内田洋行がコラボでトークショー 北海道150年事業特別企画 今、子に伝えたいことは(関係団体 2018-06-13付)
子どもたちに伝えたい北海道の歴史や文化、魅力などについて意見を交わした
㈱内田洋行(東京、大久保昇社長)は九日、札幌市内のユビキタス協創広場U―calaで、北海道150年事業特別企画「北海道150年、今、学校で伝えたい北海道」を開催した。小学校長・教諭、学芸員、編集者によるトークショーを行い、北海道の子どもたちに伝えたいことや北海道の魅力について考えた。

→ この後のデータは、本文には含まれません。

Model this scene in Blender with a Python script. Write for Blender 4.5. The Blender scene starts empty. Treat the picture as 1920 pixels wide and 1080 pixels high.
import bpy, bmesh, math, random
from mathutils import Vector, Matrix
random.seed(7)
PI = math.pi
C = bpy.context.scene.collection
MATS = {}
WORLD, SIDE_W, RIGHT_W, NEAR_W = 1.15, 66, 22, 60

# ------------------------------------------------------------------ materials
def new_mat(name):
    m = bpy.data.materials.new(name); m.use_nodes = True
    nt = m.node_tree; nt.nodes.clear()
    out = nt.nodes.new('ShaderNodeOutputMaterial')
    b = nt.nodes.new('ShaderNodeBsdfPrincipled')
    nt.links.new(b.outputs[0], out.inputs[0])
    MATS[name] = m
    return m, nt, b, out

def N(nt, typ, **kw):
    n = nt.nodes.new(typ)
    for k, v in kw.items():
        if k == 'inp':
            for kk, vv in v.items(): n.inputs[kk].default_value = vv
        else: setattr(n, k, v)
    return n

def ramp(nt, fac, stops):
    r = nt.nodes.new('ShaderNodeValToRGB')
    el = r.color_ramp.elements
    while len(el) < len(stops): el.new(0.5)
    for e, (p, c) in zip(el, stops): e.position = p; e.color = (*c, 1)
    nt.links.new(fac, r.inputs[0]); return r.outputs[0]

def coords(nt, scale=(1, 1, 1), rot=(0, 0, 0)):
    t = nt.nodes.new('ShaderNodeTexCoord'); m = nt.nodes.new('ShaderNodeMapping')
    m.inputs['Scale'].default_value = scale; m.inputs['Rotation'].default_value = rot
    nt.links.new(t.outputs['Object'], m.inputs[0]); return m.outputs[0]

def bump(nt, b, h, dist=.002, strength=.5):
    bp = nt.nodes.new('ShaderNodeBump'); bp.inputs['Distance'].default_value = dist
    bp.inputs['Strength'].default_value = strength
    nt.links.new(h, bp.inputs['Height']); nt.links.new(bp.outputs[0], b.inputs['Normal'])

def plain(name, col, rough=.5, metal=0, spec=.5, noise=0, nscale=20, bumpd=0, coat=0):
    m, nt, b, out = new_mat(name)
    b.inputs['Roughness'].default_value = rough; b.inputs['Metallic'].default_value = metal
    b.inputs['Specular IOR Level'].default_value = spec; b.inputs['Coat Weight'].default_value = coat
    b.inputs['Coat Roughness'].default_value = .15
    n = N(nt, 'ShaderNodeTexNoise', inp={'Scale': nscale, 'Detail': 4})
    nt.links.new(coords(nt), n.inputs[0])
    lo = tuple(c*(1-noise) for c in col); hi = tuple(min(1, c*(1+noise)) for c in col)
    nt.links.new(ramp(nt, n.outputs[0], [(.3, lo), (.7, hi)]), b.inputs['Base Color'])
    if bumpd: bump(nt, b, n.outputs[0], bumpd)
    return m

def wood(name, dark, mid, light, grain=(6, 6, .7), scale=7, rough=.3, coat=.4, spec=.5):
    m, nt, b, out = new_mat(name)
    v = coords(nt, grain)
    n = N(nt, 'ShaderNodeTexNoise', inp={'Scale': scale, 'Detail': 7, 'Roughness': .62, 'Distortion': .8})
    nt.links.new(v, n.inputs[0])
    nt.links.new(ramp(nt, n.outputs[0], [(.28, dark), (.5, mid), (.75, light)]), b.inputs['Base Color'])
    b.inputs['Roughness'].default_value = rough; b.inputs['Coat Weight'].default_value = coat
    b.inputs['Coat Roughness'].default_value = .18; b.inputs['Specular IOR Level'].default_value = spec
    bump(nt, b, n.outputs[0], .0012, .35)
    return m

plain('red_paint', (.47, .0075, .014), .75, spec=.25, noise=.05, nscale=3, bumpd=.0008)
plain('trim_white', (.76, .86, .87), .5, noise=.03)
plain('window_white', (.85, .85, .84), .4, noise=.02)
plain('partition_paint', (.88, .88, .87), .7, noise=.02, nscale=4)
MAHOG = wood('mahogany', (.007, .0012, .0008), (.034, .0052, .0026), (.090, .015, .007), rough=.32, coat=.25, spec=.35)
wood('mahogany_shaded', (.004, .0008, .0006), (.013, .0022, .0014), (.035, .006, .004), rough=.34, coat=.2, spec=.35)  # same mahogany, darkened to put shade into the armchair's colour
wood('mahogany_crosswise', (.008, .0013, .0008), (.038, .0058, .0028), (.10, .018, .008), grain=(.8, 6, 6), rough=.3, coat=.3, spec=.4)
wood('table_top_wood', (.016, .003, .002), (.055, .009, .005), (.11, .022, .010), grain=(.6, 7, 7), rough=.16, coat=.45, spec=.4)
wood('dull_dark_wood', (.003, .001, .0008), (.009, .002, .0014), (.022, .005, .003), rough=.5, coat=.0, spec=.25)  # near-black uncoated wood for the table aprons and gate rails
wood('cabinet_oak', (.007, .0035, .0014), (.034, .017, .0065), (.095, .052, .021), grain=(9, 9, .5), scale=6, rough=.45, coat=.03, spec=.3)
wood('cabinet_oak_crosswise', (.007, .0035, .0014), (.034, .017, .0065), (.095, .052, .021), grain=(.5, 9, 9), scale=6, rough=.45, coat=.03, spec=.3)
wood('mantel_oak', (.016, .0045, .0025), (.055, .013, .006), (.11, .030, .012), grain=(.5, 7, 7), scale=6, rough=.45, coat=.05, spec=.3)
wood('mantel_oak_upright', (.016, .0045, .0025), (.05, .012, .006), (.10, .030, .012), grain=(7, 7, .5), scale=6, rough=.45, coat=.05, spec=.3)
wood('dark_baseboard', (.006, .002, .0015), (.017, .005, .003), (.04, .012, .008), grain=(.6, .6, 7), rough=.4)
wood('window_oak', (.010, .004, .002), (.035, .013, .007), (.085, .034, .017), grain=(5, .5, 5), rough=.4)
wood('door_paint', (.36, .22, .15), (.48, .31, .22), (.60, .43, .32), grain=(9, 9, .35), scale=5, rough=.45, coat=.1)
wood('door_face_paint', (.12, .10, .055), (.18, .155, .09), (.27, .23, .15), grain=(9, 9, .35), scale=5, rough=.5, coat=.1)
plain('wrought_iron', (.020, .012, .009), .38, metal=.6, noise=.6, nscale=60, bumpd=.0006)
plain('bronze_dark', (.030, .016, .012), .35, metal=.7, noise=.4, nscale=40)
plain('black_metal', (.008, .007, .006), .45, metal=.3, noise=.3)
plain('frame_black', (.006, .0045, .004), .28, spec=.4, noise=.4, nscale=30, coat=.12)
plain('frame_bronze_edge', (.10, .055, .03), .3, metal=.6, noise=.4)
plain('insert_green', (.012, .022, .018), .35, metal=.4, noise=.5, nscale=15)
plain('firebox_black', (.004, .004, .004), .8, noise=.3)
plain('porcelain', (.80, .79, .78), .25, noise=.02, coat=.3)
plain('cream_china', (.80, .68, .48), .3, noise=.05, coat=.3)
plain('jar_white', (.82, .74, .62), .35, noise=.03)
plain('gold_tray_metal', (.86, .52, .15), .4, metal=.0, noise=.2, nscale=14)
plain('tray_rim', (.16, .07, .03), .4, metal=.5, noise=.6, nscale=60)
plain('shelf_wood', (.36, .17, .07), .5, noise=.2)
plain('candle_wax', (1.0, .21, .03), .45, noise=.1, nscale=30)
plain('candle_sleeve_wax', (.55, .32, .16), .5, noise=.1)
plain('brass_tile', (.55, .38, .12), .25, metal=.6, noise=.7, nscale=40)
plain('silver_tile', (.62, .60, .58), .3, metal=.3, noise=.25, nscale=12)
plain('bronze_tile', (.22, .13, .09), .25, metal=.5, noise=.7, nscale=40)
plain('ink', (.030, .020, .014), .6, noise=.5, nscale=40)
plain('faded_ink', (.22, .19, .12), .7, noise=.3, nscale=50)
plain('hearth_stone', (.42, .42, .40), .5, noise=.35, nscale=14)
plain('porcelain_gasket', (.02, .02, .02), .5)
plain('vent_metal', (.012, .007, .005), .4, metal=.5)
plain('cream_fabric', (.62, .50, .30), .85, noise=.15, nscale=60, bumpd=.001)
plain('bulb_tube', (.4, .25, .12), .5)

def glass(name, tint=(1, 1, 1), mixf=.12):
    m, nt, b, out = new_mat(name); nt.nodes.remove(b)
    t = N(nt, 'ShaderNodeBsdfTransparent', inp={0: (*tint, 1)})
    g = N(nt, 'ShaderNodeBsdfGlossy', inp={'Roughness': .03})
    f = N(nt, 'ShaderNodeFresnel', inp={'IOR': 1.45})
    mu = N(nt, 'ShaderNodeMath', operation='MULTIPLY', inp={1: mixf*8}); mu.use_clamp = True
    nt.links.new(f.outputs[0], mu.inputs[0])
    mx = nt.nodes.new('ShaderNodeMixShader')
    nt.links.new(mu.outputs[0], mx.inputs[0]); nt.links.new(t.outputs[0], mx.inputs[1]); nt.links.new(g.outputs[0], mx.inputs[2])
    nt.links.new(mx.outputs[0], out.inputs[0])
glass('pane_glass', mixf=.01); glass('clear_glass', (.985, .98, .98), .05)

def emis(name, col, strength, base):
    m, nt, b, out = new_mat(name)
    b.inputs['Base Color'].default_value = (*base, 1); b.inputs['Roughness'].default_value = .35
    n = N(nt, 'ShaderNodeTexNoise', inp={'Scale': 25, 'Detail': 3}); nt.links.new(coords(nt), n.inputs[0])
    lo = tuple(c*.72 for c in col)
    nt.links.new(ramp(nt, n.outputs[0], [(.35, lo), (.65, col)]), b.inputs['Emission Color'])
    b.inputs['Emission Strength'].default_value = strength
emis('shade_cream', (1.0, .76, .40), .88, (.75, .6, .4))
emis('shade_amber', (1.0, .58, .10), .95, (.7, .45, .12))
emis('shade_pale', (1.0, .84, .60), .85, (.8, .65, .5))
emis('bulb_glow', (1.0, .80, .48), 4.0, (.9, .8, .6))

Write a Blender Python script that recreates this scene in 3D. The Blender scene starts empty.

道の展開する「北海道150年事業」の協賛・パートナー企業である同社が、同事業と、道開発局が展開する「ほっかいどう学」との三者によるコラボ企画として開いたもの。
同社が企画・運営している「NEW EDUCATION EXPO」札幌セミナー(実行委主催、六~九日)とのタイアップ企画でもあり、トークショーには教職員、教育関係者ら五十五人が参加。EXPOの参加者は三日間で延べ四百四十人に上った。
また、トークショーの様子は、遠隔会議システムを通じ、旭川サテライト会場(旭川工業高等専門学校)にも配信した。
パネリストは、JR北海道車内広報誌のライターとして道内各地を取材しているフリーライター・編集者の北室かず子氏、学校への出前授業や学習用資料作成、授業づくりへの指導助言なども行っている北海道開拓の村学芸員の細川健裕氏、札幌市立緑丘小学校教諭の石本歩氏。
コーディネーターは、道社会科教育連盟委員長を務める、札幌市立屯田小学校長の新保元康氏が担当した。
石本氏は、「子どもたちに北海道と言えば何?と聞くと広い、自然豊か、雪がたくさん降るなどという声が挙がるが、北海道の歴史や人物については全然出てこない。だからこそ、学校で北海道の歴史や、どういう人がどういう思いでつくってきたかを伝えたい」などと考えを述べ、具体的な授業の実践例を紹介した。
官営のビール工場を札幌に設立するよう中央に働きかけ実現させた北海道開拓使・村松久成を取り上げた授業では、子どもたちが北海道・札幌市をつくり上げてきた人物のことをとても喜び、親しみを感じていたことや、「なぜ札幌につくろうとしたの?」「北海道を発展させるため?」「ロシアからの進攻を防ぐため?」「強い国づくりのため?」など様々なことを調べ、多くのことを気づいていった。
石本氏は「一つの授業でも、北海道や北海道の偉人について子どもたちの心は大きく動くのだと感じた」との実感を述べた。
さらに、石本氏は「今、石狩川の治水について授業ができないか考えているが、歴史の授業をつくる上で、ある程度以上のことになると書籍を見てもネットで調べても出てこなくなる。どこで調べたらいいかを知りたい」との課題を示した。
北室氏は「北海道の緑の田園風景は自然ではない。泥炭地に暗渠を埋め、排水設備を整え人が土台をつくったもの。そうした先人の努力や数多い北海道の魅力を伝えたい」と。
細川氏は「地域の歴史を学ぶことはアイデンティティの獲得でもある。道産子として歴史に学び、北海道人としてのアイデンティティを獲得してほしい」「北海道の隠れた魅力として雪や氷に注目してほしい。ただ教科書に載っているものをそのまま授業するのではなく、北海道の要素を関連付けて、子どもが自分にとって身近な、自分に関係のあることだと納得できる授業にしてほしい」などと求めた。
新保氏は「北海道に関する学習の現状は弱いと思う」と指摘。「昔は社会科の授業時間はすごく多かった。北海道の副読本もあった。教科書の中の北海道に関する記述も減っている」「他の都府県では今も副読本があるし、四~六年生までの三年間使うものや、オールカラー百六十四ページという立派なものもある」と、特に副読本の必要性を訴えた。
また「ほっかいどう学をもっと学んでほしい。学校でもその他の機会でもいい。他の府県が十六個も入る広大な北海道、たくさんの宝をもっている北海道について学び、〝北海道人〟という意識をもってほしい」との願いを語った。
◆遠隔交流授業7月24日に
㈱内田洋行は、北海道150年事業として、七月二十四日に札幌市立屯田北小学校と旭川市立陵雲小学校を遠隔会議システムでつないだ遠隔交流授業を実施する。
「私たちが考える北海道150年」をテーマに、おのおのの地域の歴史や地理など北海道の魅力をICT機器を使用しながら学び、子どもたちが北海道150年を振り返り考察する。
同社では「今一度私たち道民や子どもたちが北海道の歴史や魅力を再認識し、北海道に対する知識・愛着を高める機会になれば」と話している。